- [What to do] Restate the listing below word for word, omitting any images.

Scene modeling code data

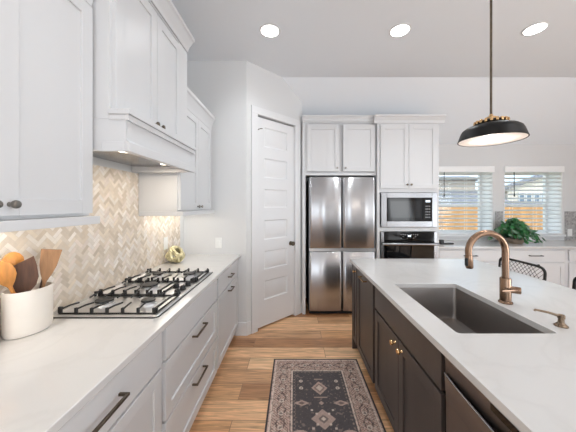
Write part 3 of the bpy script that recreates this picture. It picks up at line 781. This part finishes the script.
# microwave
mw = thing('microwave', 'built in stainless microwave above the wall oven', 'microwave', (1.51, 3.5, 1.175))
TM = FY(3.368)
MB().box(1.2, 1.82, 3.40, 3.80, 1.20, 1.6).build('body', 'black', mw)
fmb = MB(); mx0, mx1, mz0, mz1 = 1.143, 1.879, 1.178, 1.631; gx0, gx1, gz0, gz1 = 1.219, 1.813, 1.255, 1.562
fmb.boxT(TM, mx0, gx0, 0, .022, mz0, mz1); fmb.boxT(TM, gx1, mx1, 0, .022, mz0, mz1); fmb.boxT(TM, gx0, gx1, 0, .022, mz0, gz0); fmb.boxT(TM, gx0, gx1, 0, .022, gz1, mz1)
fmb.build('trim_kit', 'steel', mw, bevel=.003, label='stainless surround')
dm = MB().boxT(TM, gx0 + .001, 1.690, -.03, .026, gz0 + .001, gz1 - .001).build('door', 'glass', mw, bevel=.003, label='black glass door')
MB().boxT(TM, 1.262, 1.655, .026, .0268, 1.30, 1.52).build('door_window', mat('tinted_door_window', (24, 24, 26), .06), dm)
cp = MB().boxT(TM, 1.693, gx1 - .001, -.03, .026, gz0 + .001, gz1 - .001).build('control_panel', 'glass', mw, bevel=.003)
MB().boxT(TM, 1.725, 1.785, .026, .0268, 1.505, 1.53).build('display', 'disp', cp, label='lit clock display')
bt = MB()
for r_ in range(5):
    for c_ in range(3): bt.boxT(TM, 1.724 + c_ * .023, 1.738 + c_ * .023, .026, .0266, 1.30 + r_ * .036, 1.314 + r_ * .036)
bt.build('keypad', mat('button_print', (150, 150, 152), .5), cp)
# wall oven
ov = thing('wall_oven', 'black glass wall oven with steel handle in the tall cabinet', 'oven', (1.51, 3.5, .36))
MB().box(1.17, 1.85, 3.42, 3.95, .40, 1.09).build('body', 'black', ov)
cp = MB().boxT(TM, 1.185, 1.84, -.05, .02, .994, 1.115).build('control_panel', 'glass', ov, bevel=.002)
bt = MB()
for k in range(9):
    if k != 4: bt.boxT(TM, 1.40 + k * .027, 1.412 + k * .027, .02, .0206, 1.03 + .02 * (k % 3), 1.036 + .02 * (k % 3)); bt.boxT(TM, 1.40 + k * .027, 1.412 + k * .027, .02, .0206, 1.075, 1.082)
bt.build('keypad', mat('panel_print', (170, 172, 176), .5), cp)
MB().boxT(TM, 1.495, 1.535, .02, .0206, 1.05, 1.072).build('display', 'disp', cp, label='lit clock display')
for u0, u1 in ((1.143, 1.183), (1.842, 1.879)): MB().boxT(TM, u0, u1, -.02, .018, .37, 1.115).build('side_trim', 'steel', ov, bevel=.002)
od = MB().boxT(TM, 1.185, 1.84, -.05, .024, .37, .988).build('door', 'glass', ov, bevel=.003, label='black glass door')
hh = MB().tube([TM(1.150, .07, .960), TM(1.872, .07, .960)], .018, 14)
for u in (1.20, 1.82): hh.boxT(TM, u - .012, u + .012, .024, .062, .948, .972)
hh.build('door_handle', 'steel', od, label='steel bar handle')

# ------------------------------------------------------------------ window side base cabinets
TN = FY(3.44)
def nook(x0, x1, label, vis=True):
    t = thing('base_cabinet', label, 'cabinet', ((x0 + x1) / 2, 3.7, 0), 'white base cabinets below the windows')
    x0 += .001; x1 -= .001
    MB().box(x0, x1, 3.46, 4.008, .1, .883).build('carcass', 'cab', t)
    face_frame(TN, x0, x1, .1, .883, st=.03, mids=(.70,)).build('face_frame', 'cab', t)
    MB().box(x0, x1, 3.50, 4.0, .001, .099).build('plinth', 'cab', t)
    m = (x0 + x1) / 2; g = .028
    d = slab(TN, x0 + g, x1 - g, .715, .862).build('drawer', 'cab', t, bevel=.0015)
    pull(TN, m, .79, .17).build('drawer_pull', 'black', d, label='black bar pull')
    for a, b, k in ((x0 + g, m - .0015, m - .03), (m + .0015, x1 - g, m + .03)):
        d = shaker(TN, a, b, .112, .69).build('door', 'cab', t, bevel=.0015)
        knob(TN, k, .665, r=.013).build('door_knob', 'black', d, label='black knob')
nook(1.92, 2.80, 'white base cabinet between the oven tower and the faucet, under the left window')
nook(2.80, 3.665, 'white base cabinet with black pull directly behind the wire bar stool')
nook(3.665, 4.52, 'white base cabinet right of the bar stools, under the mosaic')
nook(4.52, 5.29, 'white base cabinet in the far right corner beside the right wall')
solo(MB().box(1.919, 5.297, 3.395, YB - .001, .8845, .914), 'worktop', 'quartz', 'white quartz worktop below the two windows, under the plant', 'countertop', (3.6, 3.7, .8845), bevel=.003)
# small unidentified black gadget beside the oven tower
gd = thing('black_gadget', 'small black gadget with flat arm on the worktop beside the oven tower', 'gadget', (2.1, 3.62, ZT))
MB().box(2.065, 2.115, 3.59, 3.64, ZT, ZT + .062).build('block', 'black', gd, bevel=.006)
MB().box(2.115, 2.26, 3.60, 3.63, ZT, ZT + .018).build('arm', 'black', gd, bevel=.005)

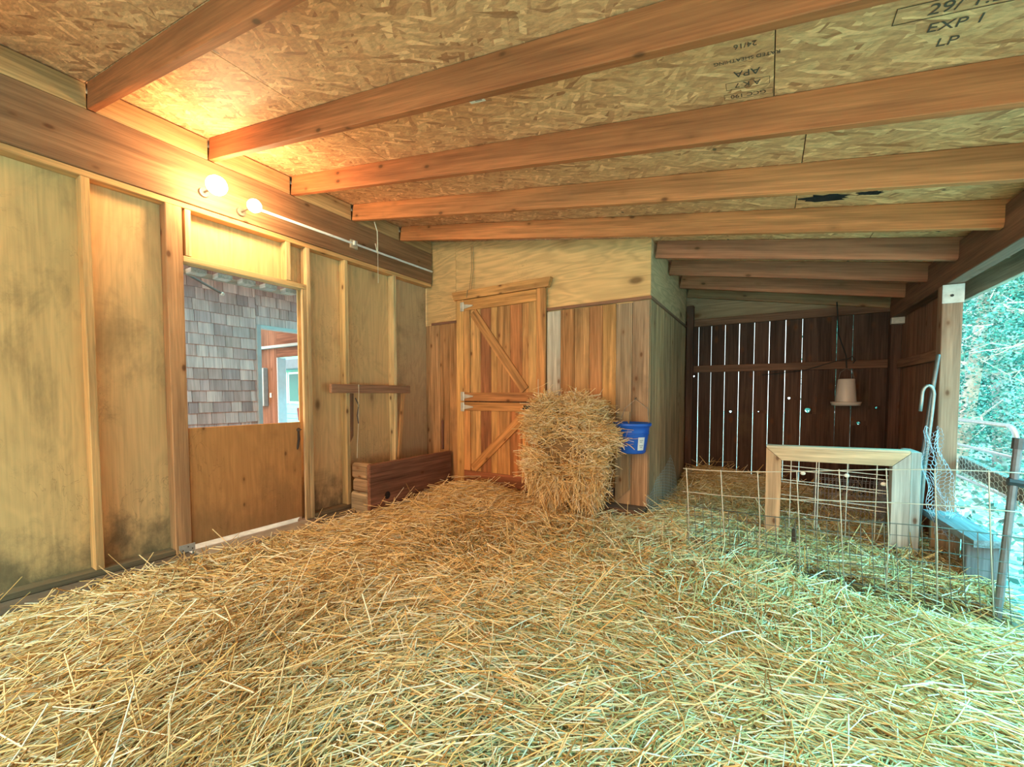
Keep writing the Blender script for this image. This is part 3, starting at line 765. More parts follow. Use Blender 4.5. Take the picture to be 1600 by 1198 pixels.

- [Output]
Write part 3 of the bpy script that recreates this picture. It picks up at line 781. This part finishes the script.
# microwave
mw = thing('microwave', 'built in stainless microwave above the wall oven', 'microwave', (1.51, 3.5, 1.175))
TM = FY(3.368)
MB().box(1.2, 1.82, 3.40, 3.80, 1.20, 1.6).build('body', 'black', mw)
fmb = MB(); mx0, mx1, mz0, mz1 = 1.143, 1.879, 1.178, 1.631; gx0, gx1, gz0, gz1 = 1.219, 1.813, 1.255, 1.562
fmb.boxT(TM, mx0, gx0, 0, .022, mz0, mz1); fmb.boxT(TM, gx1, mx1, 0, .022, mz0, mz1); fmb.boxT(TM, gx0, gx1, 0, .022, mz0, gz0); fmb.boxT(TM, gx0, gx1, 0, .022, gz1, mz1)
fmb.build('trim_kit', 'steel', mw, bevel=.003, label='stainless surround')
dm = MB().boxT(TM, gx0 + .001, 1.690, -.03, .026, gz0 + .001, gz1 - .001).build('door', 'glass', mw, bevel=.003, label='black glass door')
MB().boxT(TM, 1.262, 1.655, .026, .0268, 1.30, 1.52).build('door_window', mat('tinted_door_window', (24, 24, 26), .06), dm)
cp = MB().boxT(TM, 1.693, gx1 - .001, -.03, .026, gz0 + .001, gz1 - .001).build('control_panel', 'glass', mw, bevel=.003)
MB().boxT(TM, 1.725, 1.785, .026, .0268, 1.505, 1.53).build('display', 'disp', cp, label='lit clock display')
bt = MB()
for r_ in range(5):
    for c_ in range(3): bt.boxT(TM, 1.724 + c_ * .023, 1.738 + c_ * .023, .026, .0266, 1.30 + r_ * .036, 1.314 + r_ * .036)
bt.build('keypad', mat('button_print', (150, 150, 152), .5), cp)
# wall oven
ov = thing('wall_oven', 'black glass wall oven with steel handle in the tall cabinet', 'oven', (1.51, 3.5, .36))
MB().box(1.17, 1.85, 3.42, 3.95, .40, 1.09).build('body', 'black', ov)
cp = MB().boxT(TM, 1.185, 1.84, -.05, .02, .994, 1.115).build('control_panel', 'glass', ov, bevel=.002)
bt = MB()
for k in range(9):
    if k != 4: bt.boxT(TM, 1.40 + k * .027, 1.412 + k * .027, .02, .0206, 1.03 + .02 * (k % 3), 1.036 + .02 * (k % 3)); bt.boxT(TM, 1.40 + k * .027, 1.412 + k * .027, .02, .0206, 1.075, 1.082)
bt.build('keypad', mat('panel_print', (170, 172, 176), .5), cp)
MB().boxT(TM, 1.495, 1.535, .02, .0206, 1.05, 1.072).build('display', 'disp', cp, label='lit clock display')
for u0, u1 in ((1.143, 1.183), (1.842, 1.879)): MB().boxT(TM, u0, u1, -.02, .018, .37, 1.115).build('side_trim', 'steel', ov, bevel=.002)
od = MB().boxT(TM, 1.185, 1.84, -.05, .024, .37, .988).build('door', 'glass', ov, bevel=.003, label='black glass door')
hh = MB().tube([TM(1.150, .07, .960), TM(1.872, .07, .960)], .018, 14)
for u in (1.20, 1.82): hh.boxT(TM, u - .012, u + .012, .024, .062, .948, .972)
hh.build('door_handle', 'steel', od, label='steel bar handle')

# ------------------------------------------------------------------ window side base cabinets
TN = FY(3.44)
def nook(x0, x1, label, vis=True):
    t = thing('base_cabinet', label, 'cabinet', ((x0 + x1) / 2, 3.7, 0), 'white base cabinets below the windows')
    x0 += .001; x1 -= .001
    MB().box(x0, x1, 3.46, 4.008, .1, .883).build('carcass', 'cab', t)
    face_frame(TN, x0, x1, .1, .883, st=.03, mids=(.70,)).build('face_frame', 'cab', t)
    MB().box(x0, x1, 3.50, 4.0, .001, .099).build('plinth', 'cab', t)
    m = (x0 + x1) / 2; g = .028
    d = slab(TN, x0 + g, x1 - g, .715, .862).build('drawer', 'cab', t, bevel=.0015)
    pull(TN, m, .79, .17).build('drawer_pull', 'black', d, label='black bar pull')
    for a, b, k in ((x0 + g, m - .0015, m - .03), (m + .0015, x1 - g, m + .03)):
        d = shaker(TN, a, b, .112, .69).build('door', 'cab', t, bevel=.0015)
        knob(TN, k, .665, r=.013).build('door_knob', 'black', d, label='black knob')
nook(1.92, 2.80, 'white base cabinet between the oven tower and the faucet, under the left window')
nook(2.80, 3.665, 'white base cabinet with black pull directly behind the wire bar stool')
nook(3.665, 4.52, 'white base cabinet right of the bar stools, under the mosaic')
nook(4.52, 5.29, 'white base cabinet in the far right corner beside the right wall')
solo(MB().box(1.919, 5.297, 3.395, YB - .001, .8845, .914), 'worktop', 'quartz', 'white quartz worktop below the two windows, under the plant', 'countertop', (3.6, 3.7, .8845), bevel=.003)
# small unidentified black gadget beside the oven tower
gd = thing('black_gadget', 'small black gadget with flat arm on the worktop beside the oven tower', 'gadget', (2.1, 3.62, ZT))
MB().box(2.065, 2.115, 3.59, 3.64, ZT, ZT + .062).build('block', 'black', gd, bevel=.006)
MB().box(2.115, 2.26, 3.60, 3.63, ZT, ZT + .018).build('arm', 'black', gd, bevel=.005)

Keep writing the Blender script for this image. This is part 3, starting at line 765. More parts follow. Use Blender 4.5. Take the picture to be 1600 by 1198 pixels.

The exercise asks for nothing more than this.